Masters also said the royalty statements listed incorrect volumes and sales prices.

He said CNR's database contained the correct figures, although that information was never shared with royalty owners.

"They knew they were causing harm and attempted to conceal it," Masters said. "No one has been charged with a crime in this case, but the statute says it should be done."

Scott said Chesapeake was continuing to make the deductions, even though the state supreme court ruled last June that the deductions were improper.

"This is almost nine months ago," Scott said. "They're still doing it."

Masters said the compensatory damages amounted to only about $10 million per year over the 13-year period in question.

He said NiSource had a net worth of $5 billion, and Chesapeake paid $2.2 billion to purchase CNR.

"Certainly the net worth of these two companies substantiates a punitive damage award of $270 million," Masters said.

The largest portion of the award involved the advance sale of gas, or "forward sales" in which the companies sold gas on five-year contracts and received hundreds of millions up front.

The plaintiffs complained that, although the gas was sold at what was then a record-high price, the companies should have known the price would go even higher.

Defense attorney Ancil Ramey, a former state supreme court administrator who now works for Steptoe & Johnson in Charleston, said the companies should not be punished for not being able to predict the future.

"You can't use 20/20 hindsight, elsewise corporations would be paralyzed," he told Evans.

Evans pointed out that contracts prepared by CNR's parent company did indemnify the company buying the gas on the long-term contract from potential claims that might be filed by royalty owners.

Ramey said that while lawyers for royalty owners complained the forward sales were not disclosed to royalty owners, the sales were made public though filings with federal regulatory agencies.

Ramey said CNR did not have a fiduciary relationship with royalty owners in the same manner as a company would have with stockholders, "Rather, by definition, their relationship was adversarial," he wrote in court filings.

Ramey said punitive damages weren't appropriate where a dispute over royalty payments were part of a disagreement over legal interpretations.
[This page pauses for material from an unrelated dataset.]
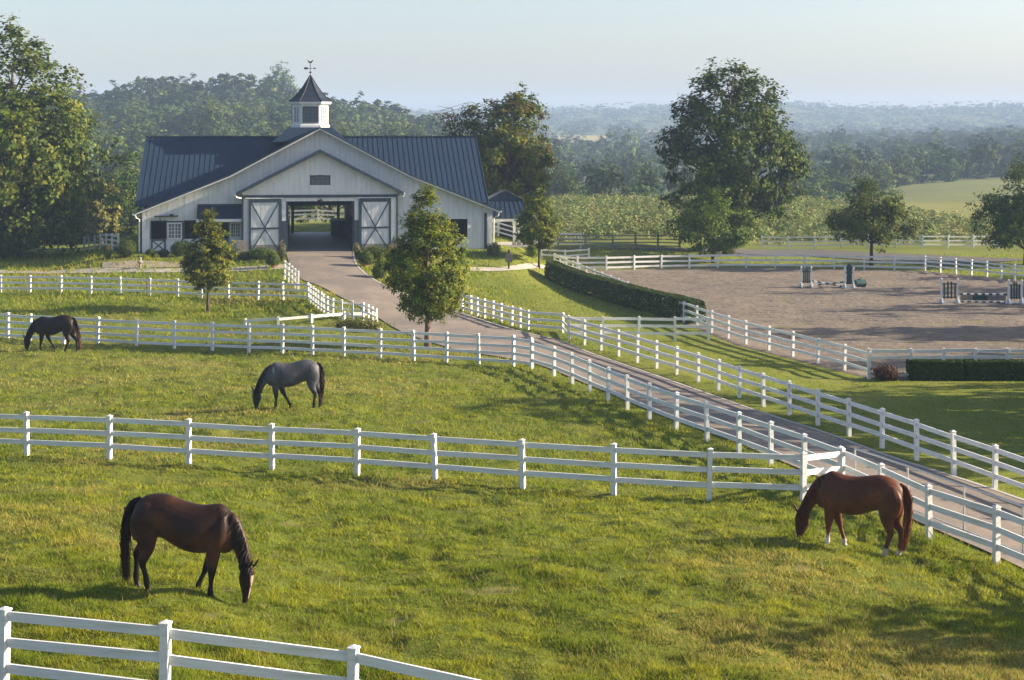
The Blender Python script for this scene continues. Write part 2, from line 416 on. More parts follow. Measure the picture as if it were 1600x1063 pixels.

If Ramey's argument is successful, that could reduce the punitive damages.

Evans told Ramey he was not likely to change rulings he made during the case, although he did agree that punitive damages required a finding of fraud.

However, Evans did say that the evidence could support a finding of "willful, wanton misconduct and criminal indifference to a civil obligation."

In a post-trial brief, Ramey said courts throughout the country had interpreted similar lease provisions in the same manner as CNR.

Ramey said in his brief "Rather than depart from hundreds of years of Anglo-American jurisprudence, the Court should set aside the punitive damages award."

The brief also said the defense wants to contact jurors regarding the integrity of the jury process.

After almost three hours of arguments Monday morning, Evans was preparing to close the rest of the hearing to the public so lawyers could discuss pre-trial settlement negotiations, which Evans said would show if both sides had acted in good faith.

Plaintiffs' attorneys said Monday the most the defense had offered to settle the case for was 20 percent of the damages, as calculated by the defense.

Before the closed hearing could begin, this reporter asked for another hearing to determine if that hearing could be closed to the public (See Between the Lines, Page 4A).

Evans agreed and set that hearing for 3 p.m. next Monday.

The judge also delayed hearing arguments from Spencer attorney Tom Whittier, who is representing attorneys who have filed a similar class-action suit in Kentucky against Chesapeake. Those attorneys want the court records opened to assist them in preparing that suit.